Even if basketball has no idea that I exist, it still provides a small modicum of meaning to my life. Being an NBA hyper-fan provides for a sense of camaraderie, on the blogosphere and on Twitter. I can connect with people that share my passion in a way that loyal consumers to other products cannot. If the compulsive part of my brain had become obsessed with the idea of owning a Toyota or eating Frosted Flakes every morning, my life would be very different.

But entertainment is a communal experience. Everybody’s morning bowl of Frosted Flakes is different, as is every commute to work in a Rav-4. But when I watch Game 6 of the NBA Finals, I know that everyone else is watching the same Game 6 of the NBA Finals. I can surrender my agency and let the experience wash over me. So even if basketball doesn’t know that I exist, I know that basketball exists, other people know that basketball exists and, by extensinon, other people are able to know that I exist as a person who loves basketball.
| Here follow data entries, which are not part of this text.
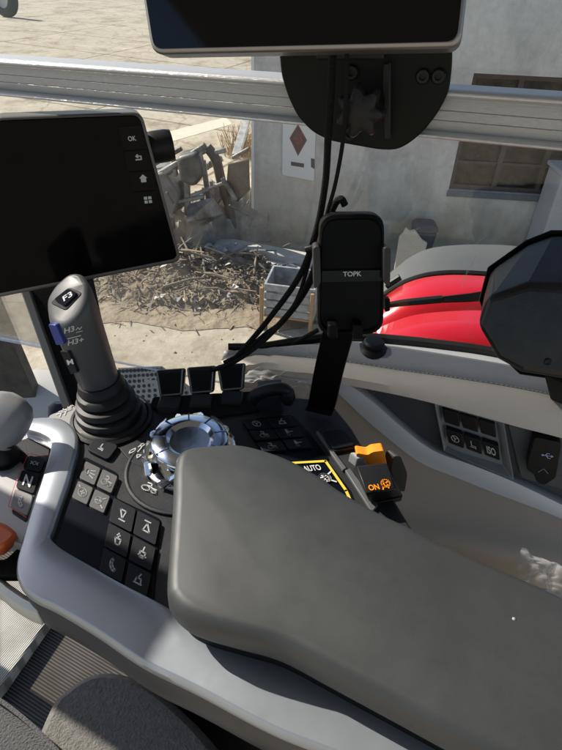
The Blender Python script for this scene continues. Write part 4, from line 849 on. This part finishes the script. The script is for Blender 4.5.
b = MB(); b.prism(rnd([Z(2.199)(150, 410), Z(2.199)(153, 399), Z(2.199)(258, 393), Z(2.199)(260, 413), Z(2.199)(205, 421)], .004, 3), (0, 0, -.004)); 
b.v = [p + V((0, 0, .0035)) for p in b.v]; mesh_obj('lever_gate', b, blackm, con, bevel=.001)
# small handle to the right of the paddles
sh = thing('finger_handle', Z(2.2)(270, 414), 'small grey box with a rounded black handle right of the paddle levers', 'lever')
b = MB(); f9 = Y(.47); b.prism(rnd([f9(256, 398), f9(281, 396), f9(283, 414), f9(256, 416)], .003, 3), (0, .03, 0)); mesh_obj('box', b, trimdk, sh, bevel=.003)
b = MB(); b.tube(cr([Y(.475)(252, 400), Y(.475)(258, 394), Y(.475)(270, 390), Y(.475)(282, 389), Y(.475)(289, 394)], 6), .0075, 12); b.lathe(Y(.47)(288, 397), (0, 0, 1), [(.006, -.008), (.0085, 0), (.007, .007)], 16); mesh_obj('handle', b, black, sh)
# perforated silver step plate outside, behind the levers
a = [Y(.78)(118, 368), Y(.78)(162, 366), Y(.74)(222, 410), Y(.74)(120, 420)]
b = MB(); b.prism(a, (0, .004, -.006)); stp = thing('step_plate', sum(a, V((0, 0, 0))) / 4, 'perforated silver metal plate behind the joystick boot', 'step')
mesh_obj('plate', b, mat('silver plate', (.30, .305, .31), .4, .5), stp)
nn = (a[1] - a[0]).cross(a[3] - a[0]).normalized(); nn = nn if nn.dot(CAM - a[0]) > 0 else -nn
b = MB()
for i in range(12):
    for j in range(9):
        x, y = (i + (j % 2) * .5 + .4) / 12.6, (j + .6) / 9.6
        c = (a[0] * (1 - x) + a[1] * x) * (1 - y) + (a[3] * (1 - x) + a[2] * x) * y
        b.lathe(c + nn * .0008, nn, [(.0034, 0), (.002, -.0002)], 10)
tag(mesh_obj('perforation', b, mat('hole grey', (.06, .06, .06), .8), stp, fix=False), kind='stuff')
# ------------------------------------------------------------------ left side: selector panel
PzL = Z(2.195)
sp_ = thing('selector_panel', PzL(15, 500), 'pale selector panel with N button field left of the console trim', 'control panel')
b = MB(); b.prism(rnd([PzL(-70, 430), PzL(8, 424), PzL(26, 432), PzL(53, 446), PzL(45, 480), PzL(34, 512), PzL(22, 545), PzL(-20, 528), PzL(-80, 500)], .004, 3), (0, 0, -.02)); mesh_obj('panel', b, mat('panel pale', (.40, .40, .40), .45, var=(9, (.46, .46, .455), .5)), sp_, bevel=.002)
P5 = Z(2.1965); b = MB(); b.prism(rnd([P5(18, 441), P5(28, 438), P5(50, 447), P5(48, 458), P5(26, 522), P5(11, 512), P5(28, 470), P5(10, 448)], .003, 3), (0, 0, -.003)); mesh_obj('dark_field', b, char, sp_, bevel=.0006)
b = MB(); b.ribbon([Z(2.1982)(*p) for p in ((25, 434), (55, 449.5))], .005, (0, 0, 1)); b.v = [p + V((0, 0, .001)) for p in b.v]; mesh_obj('chrome_strip', b, chrome, sp_, fix=False)
for c4, ic, tx, mm in (([(29, 455), (46, 459), (40.5, 472), (22.5, 468)], 'shuttle', None, keym), ([(22, 469.5), (40, 473.5), (33.5, 494), (15.5, 487)], None, 'N', keym), ([(15, 488.5), (33, 495.5), (27, 516), (10, 507)], 'phone', None, mat('sunlit selector key', (.2, .2, .2), .5))):  # sun falling on the last key is set in its base colour
    PA, PB = Z(2.1985), Z(2.199); b = MB(); b.prism(rnd([PA(*p) for p in c4], .003, 3), (0, 0, -.003)); k = mesh_obj('button', b, mm, sp_, bevel=.0006)
    lerp = lambda x, y: tuple((c4[3][i] * (1 - x) + c4[2][i] * x) * (1 - y) + (c4[0][i] * (1 - x) + c4[1][i] * x) * y for i in (0, 1))
    b = MB(); fr = frame(PB, lerp(.28, .22), lerp(.72, .22), lerp(.28, .8))
    text(b, tx, fr, .0003) if tx else icon(b, ICON[ic], fr, .0011, .0003)
    mesh_obj('symbol', b, white_pr, k, fix=False)
b = MB(); b.ribbon([Z(2.1995)(*p) for p in ((45, 457), (28.5, 453.5), (22, 468), (14, 487), (8.5, 506), (26.5, 517.5))], .0007, (0, 0, 1)); mesh_obj('red_outline', b, mat('red print', (.55, .06, .02), .5), sp_, fix=False)
b = MB(); b.loft([rnd([Z(z)(*p) for p in q], .004, 3) for z, q in ((2.2, ((-6, 450), (16, 444), (28, 456), (10, 470), (-6, 472))), (2.196, ((-2, 452), (15, 448), (24, 456), (8, 466), (-2, 468))))]); mesh_obj('slot', b, blackm, sp_)
# knob
kn = thing('gear_selector', Z(2.2)(5, 460), 'smooth grey gear selector knob on a short black stalk at the left edge', 'gear selector')
kc = Y(.40)(7, 414); e3 = (RT * .86 - UP * .45).normalized(); e4 = (UP * .86 + RT * .5).normalized()
b = MB(); rg = []
ax_ = (RT * .5 + UP * .86).normalized(); bx_ = (RT * .86 - UP * .5).normalized()
for h, rx, ry in ((-.034, .010, .010), (-.030, .019, .014), (-.018, .0235, .017), (-.004, .0245, .018), (.008, .0225, .017), (.016, .017, .013), (.020, .008, .006)):
    rg.append([kc + ax_ * h + bx_ * (math.copysign(abs(math.cos(t)) ** .7, math.cos(t)) * rx) - FW * (math.copysign(abs(math.sin(t)) ** .7, math.sin(t)) * ry) for t in [6.2832 * k / 28 for k in range(28)]])
b.loft(rg); mesh_obj('knob', b, knob_m, kn)
b = MB(); b.tube([kc - ax_ * .026, Z(2.198)(4, 458)], [.013, .016], 16); mesh_obj('stalk', b, black, kn)
b = MB(); c = kc + ax_ * -.024; b.loft([[c + ax_ * h + bx_ * math.cos(t) * r_ * .021 - FW * math.sin(t) * r_ * .0165 for t in [6.2832 * k / 28 for k in range(28)]] for h, r_ in ((-.002, .95), (-.002, 1.04), (.002, 1.06), (.002, .98))], caps=(False, False)); mesh_obj('chrome_collar', b, chrome, kn)
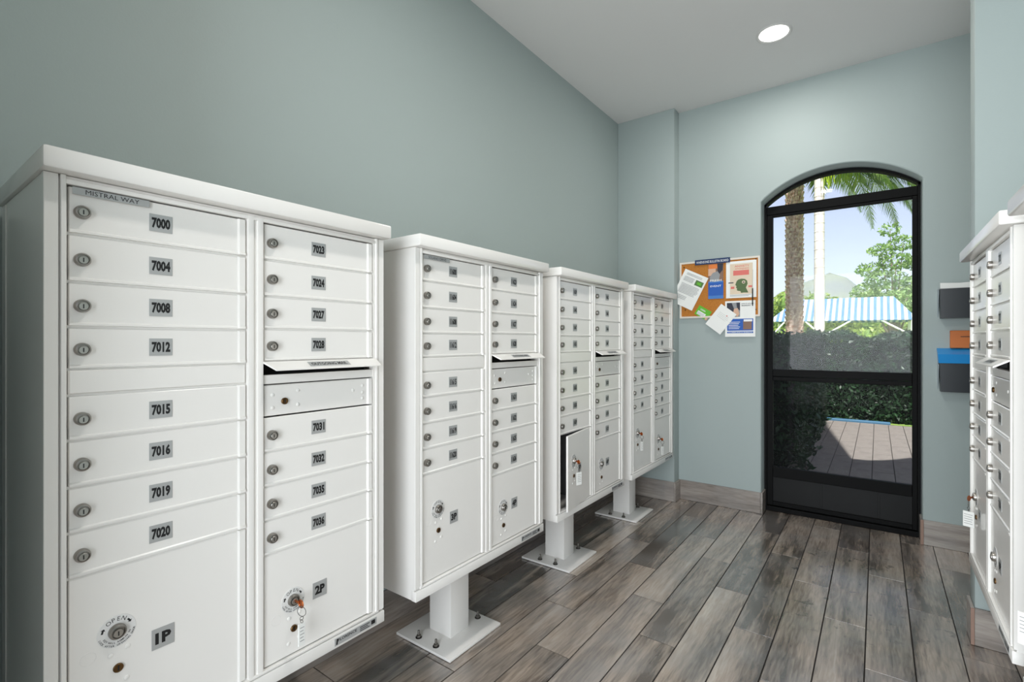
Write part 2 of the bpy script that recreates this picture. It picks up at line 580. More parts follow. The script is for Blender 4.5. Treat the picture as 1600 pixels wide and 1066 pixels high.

These shared experiences come to define who we are as a community, playoff deciders as well as the regular season minutiae. Sometimes, the latter matters even more: Millions upon millions of people were watching Game 6 of the Finals last year, but how many people watched Russell Westbrook put up a 49-15-10 and lead Oklahoma City to an overtime win on that random Wednesday night in March? The smaller the group gets, the more special those memories feel in retrospect. The more exclusive a group gets, the more significant it becomes to be included.

Though I would not deign to privilege the experiences of this consumer group as opposed to other ones, Conlin’s piece does accurately portray the emotions of the twitterpated NBA fan, losing themselves to the beauty of the product. All of Conlin’s small treatises bear some relevance to all of us NBA fans. It is great that The Classical still exists to feature work like this; sorely missing in the cookie-cutter world of NBA analysis.

NBA Star Thabo Sefolosha Tells His Story of Assault by the NYPD
Nathaniel Penn

I have thoughts, obviously, about Thabo Sefolosha, and about the role police brutality has played in the presentation of the basketball product. Someday, I will compile those thoughts, and offer some sort of argument about how to contextualize the assault of Thabo Sefolosha at the hands of the NYPD. But for now, it is important for us all to read every word of Sefolosha’s account, and take note of three aspects. First, Sefolosha calls the incident “police brutality,” and based upon his words, and the accompanying cell phone videos, he is absolutely correct. Second, we must understand how much trauma and psychological damage the police exacted in this incident, not just on Thabo, but on all parties that night. Finally, we should take note that the National Basketball Players Association — the union that ostensibly protects the lives and livelihoods of the players — is not mentioned once in this piece. I fear attention will turn away from this now that basketball has started again, and Sefolosha is on his way back to playing. But this is hardly over; the police will not ever let it end.

81% of Anthony Davis Looks Like This
Kris Fenrich
Dancing With Noah

Before I begin, let me just say: Kris does the damn work, man. He’s the man who will search through newspaper archives to find secondary sources describing a mid-season knee injury from the 1980s, or will stay up late making tables lining up his analysis subject with other similar specimens. In this way, his work is truly interdisciplinary: it anchors itself with the air-tight specter of statistical analysis, but becomes truly expansive and illustrative through dynamic inner (and external) dialogue and discussion. With that praise in mind, I highly encourage you to read this sort of career check-in with Anthony Davis, who is beginning his fourth season as a member of the New Orleans Pelicans. Kris’s nuanced analysis jumps around many different analytical areas, and settles, essentially, on this conclusion: while it is clear that Anthony Davis, statistically speaking, has the chops to mix it up with some of the greatest all-time players, there are still important reservations about a history of ticky-tacky injuries, and a pattern of slow restarts after Davis is re-integrated into a lineup following a moderate absence. Kris is a friend and a colleague, and I’ll never utter an ill word about him or his work. It is truly a pleasure to be doing no-money blogging with Mr. Fenrich; he is truly a Diss Guy.

Thunder vs Magic 
Jonathan Tjarks
Pattern of Basketball

Finally, let’s drop by Pattern of Basketball, to take a look into the brilliant, beautiful mind of Jonathan Tjarks. Though you can get your delicious filling of Mr. Tjarks at several other outlets, my preferred location is Pattern of Basketball, his personal blog. Reading Pattern of Basketball is like looking at the notebook of a basketball scientist; excitedly scribbling down observations, offering potential explanations for the various phenomena under study at that particular moment. Tjarks’ thoughts draw from many different sources and traditions, and as a result, we always are left with a fair, nuanced analysis on whatever basketball event is currently piquing Mr. Tjarks’ attention. These bullet-point thoughts on the Magic versus Thunder early-season classic from earlier this week illustrate the strength of the blog: informed looks at players, sets, rotations and skills, as well as supplementary thoughts on how particular NBA outfits affect the fan experience. I try and check in with The Pattern of Basketball a few times a week; it is a very valuable resource for NBA and basketblogging fans everywhere.